Adding Java and C++ to the MQTT benchmarks or: How I Learned to Stop Worrying and Love the Garbage Collector

Walter Bright newshound2 at digitalmars.com
Wed Jan 8 23:07:28 PST 2014


On 1/8/2014 10:11 PM, Manu wrote:
> On 9 January 2014 13:08, Walter Bright <newshound2 at digitalmars.com
> <mailto:newshound2 at digitalmars.com>> wrote:
>
>     On 1/8/2014 12:23 PM, Benjamin Thaut wrote:
>
>         Additionaly programming with a GC often leads to a lot more allocations,
>
>
>     I believe that this is incorrect.

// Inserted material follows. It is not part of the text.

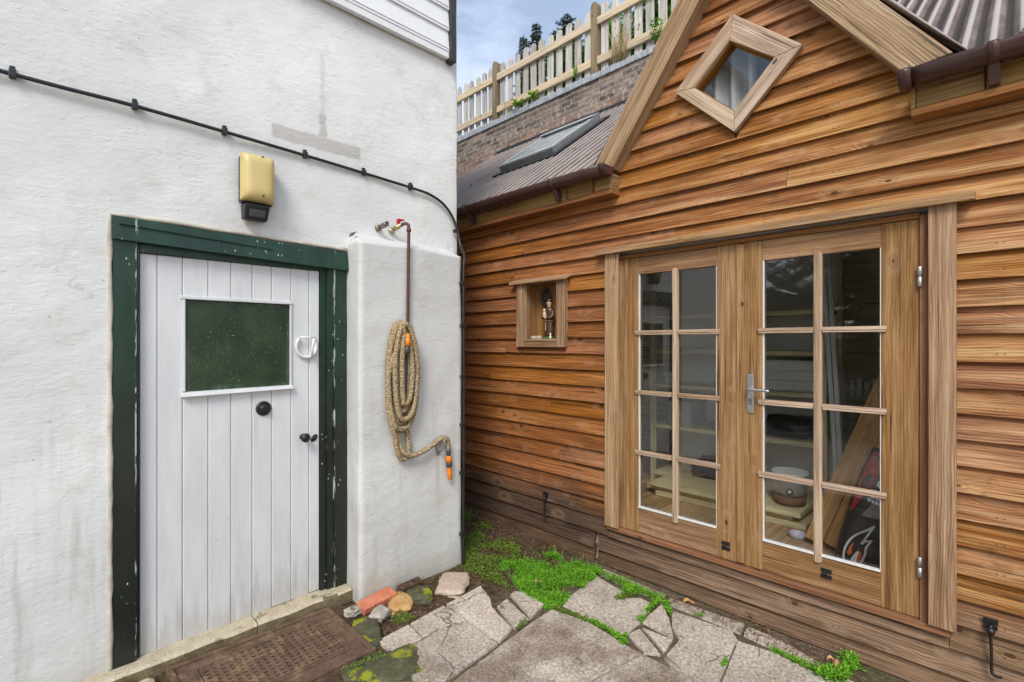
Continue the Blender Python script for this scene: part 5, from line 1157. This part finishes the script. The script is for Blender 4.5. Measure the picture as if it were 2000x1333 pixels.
# ------------------------------------------------------------------ trees and plants
def conifer(name, loc, h, spread, lab, mat='needle', seed=1, dens=1.0, droop=.25, step=.22, spray=.16, group=None, bare=0.05, zvis=0):
    rr = random.Random(seed); t = thing(name, loc, lab, 'tree', group); o = V(loc)
    tk = MB(); tk.tube([o+V((.02*math.sin(k), .02*math.cos(k*2), h*k/8)) for k in range(9)], .1, 9, rad=[max(.006, .028*h*(1-k/8.3)) for k in range(9)])
    cr_ = MB(); z = h*bare
    while z < h*.985:
        f = 1-z/h; R_ = spread*(f**.75)*rr.uniform(.7, 1.1)+.05; n = max(4, int((5+R_*3)*dens)); a0 = rr.uniform(0, 6)
        if z < zvis*h and n > 7: n = 7
        for k in range(n):
            a = a0+6.283*k/n+rr.uniform(-.35, .35); L = R_*rr.uniform(.6, 1.15); up = .25*f-.05+rr.uniform(-.1, .15); d = V((math.cos(a), math.sin(a), 0))
            pts = [o+V((0, 0, z+rr.uniform(-.05, .05)))+d*(L*s_)+V((0, 0, L*(up*s_-droop*s_*s_*1.6+.12*s_**4))) for s_ in (0, .33, .66, 1)]
            tk.tube(pts, .01, 4, rad=[.012+.008*L, .009+.005*L, .006, .003], cap=False)
            m = max(3, int(L/spray*2.6*dens))
            for i in range(m):
                s_ = (i+1.2)/(m+.6); p = o+V((0, 0, z))+d*(L*s_)+V((0, 0, L*(up*s_-droop*s_*s_*1.6+.12*s_**4)))
                c = (rr.random(), rr.random(), 0)
                for sg in (-1, 1):
                    ya = a+sg*rr.uniform(.5, 1.1); ln = spray*rr.uniform(.7, 1.5)*(1.25-.6*s_)
                    q_ = p; dd = V((math.cos(ya), math.sin(ya), rr.uniform(-.5, .25)))
                    leaf(cr_, q_, ln, spray*.33, ya, math.atan2(dd.z, 1), c, .1)
                    for e in (.35, .65): leaf(cr_, q_+V((math.cos(ya), math.sin(ya), dd.z))*ln*e, ln*.55, spray*.2, ya+sg*.7, rr.uniform(-.4, .5), c, .1); leaf(cr_, q_+V((math.cos(ya), math.sin(ya), dd.z))*ln*e, ln*.5, spray*.2, ya-sg*.6, rr.uniform(-.4, .5), c, .1)
        z += step*rr.uniform(.8, 1.2)*(.6+.6*f)
    tk.build('trunk', 'trunk', t, org=loc); cr_.build('crown', mat, t, org=loc); return t
def at(px, py, X):
    r = (px-1000)/978; u = (670-py)/978; a = (.715*r+.699, -.699*r+.715, u); t = X/a[0]; return V((X, a[1]*t, H+a[2]*t))
TG = 'conifers standing behind the picket fence'
for (px, py, X, sp, lab, mat, sd_) in ((1047, 42, 11, 1.15, 'tallest slim spruce with an open top behind the picket fence', 'needle2', 3), (1022, 66, 11.6, .8, 'thin pointed spruce just left of the tallest one behind the fence', 'needle2', 5), (1108, 26, 10.5, 1.9, 'broad dark cedar right of the two slim spruces behind the fence', 'needle', 8), (1085, 62, 10.2, 1.0, 'short dark spruce between the slim spruce and the cedar', 'needle', 11)):
    p = at(px, py, X); conifer('spruce' if 'cedar' not in lab else 'cedar', (p.x, p.y, 4.9), p.z-4.9, sp, lab, mat, sd_, 1.15, .10 if sp < 1.5 else .0, .19, .085, TG)
def bush(name, c, rad, n, mat, lab, cat='shrub', size=.06, group=None, seed=1):
    rr = random.Random(seed); t = thing(name, (c[0], c[1], c[2]-rad[2]), lab, cat, group); b = MB(); s_ = MB(); base = V((c[0], c[1], c[2]-rad[2]))
    cl_ = []
    for k in range(14):
        d = V((rr.gauss(0, 1), rr.gauss(0, 1), rr.gauss(0, 1))).normalized()*rr.uniform(.3, .85); p = V((c[0]+d.x*rad[0], c[1]+d.y*rad[1], c[2]+d.z*rad[2])); cl_.append((p, rr.uniform(.25, .5)))
        s_.tube(smooth([base+V((rr.uniform(-.05, .05), rr.uniform(-.05, .05), 0)), (base+p)/2+V((0, 0, .1)), p], 3), .006, 4, rad=None)
    for k in range(n):
        p, q_ = cl_[k % 14]; d = V((rr.gauss(0, .6), rr.gauss(0, .6), rr.gauss(0, .6)))*q_
        leaf(b, (p.x+d.x*rad[0], p.y+d.y*rad[1], p.z+d.z*rad[2]), size*rr.uniform(.6, 1.3), size*.55, rr.uniform(0, 6.28), rr.uniform(-.9, .7), (rr.random(), rr.random(), 0))
    s_.build('stems', 'trunk', t, org=t.location); b.build('foliage', mat, t, org=t.location); return t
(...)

Using GC leads to fewer allocations,
>     because you do not have to make extra copies just so it's clear who owns the
>     allocations.
>
>
> You're making a keen assumption here that C programmers use STL.

My observation has nothing to do with the STL, nor does it have anything to do 
with how well the GC is implemented. Also, neither smart pointers nor ARC 
resolve the excessive copying problem as I described it.

I've been coding in C for 15-20 years before the STL, and the problem of 
excessive copying is a significant source of slowdown for C code.

Consider this C code:

char* cat(char* s1, char* s2) {
     size_t len1 = s1 ? strlen(s1) : 0;
     size_t len2 = s2 ? strlen(s2) : 0;
     char* s = (char*)malloc(len1 + len2 + 1);
     assert(s);
     memcpy(s, s1, len1);
     memcpy(s + len1, s2, len2);
     s[len1 + len2] = 0;
     return s;
}

Now consider D code:

string cat(string s1, string s2) {
     return s1 ~ s2;
}

I can call cat with:

     cat("hello", null);

and it works without copying in D, it just returns s1. In C, I gotta copy, ALWAYS.

(C's strings being 0 terminated also forces much extra copying, but that's 
another topic.)

The point is, no matter how slow the GC is relative to malloc, not allocating is 
faster than allocating, and a GC can greatly reduce the amount of alloc/copy 
going on.

The reason that Java does excessive amounts of allocation is because Java 
doesn't have value types, not because Java has a GC.